JAMES CONE’S The Cross and The Lynching Tree argues a devastating point: American Christians grasp the horror and hope of the crucifixion only by looking at the lynching tree. The author anchors the cross within history, insisting that readers remember its inhumane absurdity. Cone alludes to this work when he contends, “to forget this atrocity leaves us with a fraudulent perspective of this society and of the meaning of the Christian gospel for this nation.” The Cross protests disembodied reflections by American theologians on sin and inordinately European treatments of theodicy. This protest is both invitation and indictment—an invitation to grapple with God’s goodness in light of America’s social sin; an indictment upon those who gasp at the Inquisition and the Crusades while glossing over the horrors of lynching. Ida B. Wells, the famous anti-lynching activist, punctuates the latter point: “Our American Christians are too busy saving the souls of white Christians from burning in hellfire to save the lives of black ones from present burning in fires kindled by white Christians.”

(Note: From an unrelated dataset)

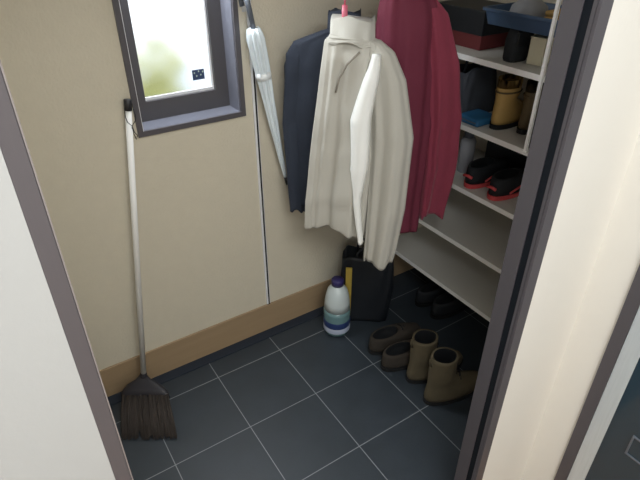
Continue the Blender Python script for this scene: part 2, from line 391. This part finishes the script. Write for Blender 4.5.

Cone strengthens his crucifixion-lynching analogy by composing a nuanced allusion. He cites Acts 10:39—“they hung him on a tree”—to establish a visual connection between Jesus’ crucified body and the battered flesh of lynching victims. Although he does not mention it, Deuteronomy 21:23, which is interpolated into Galatians 3:13, merits mentioning: “Cursed is everyone who hangs on a tree.” Next, Cone deepens the biblical allusion by expounding upon the song “Strange Fruit.” Consider the song’s haunting lyrics:
Southern trees bear strange fruit
Blood on the leaves and blood at the root
Black bodies swinging in the breeze
Strange fruit hanging from the poplar trees.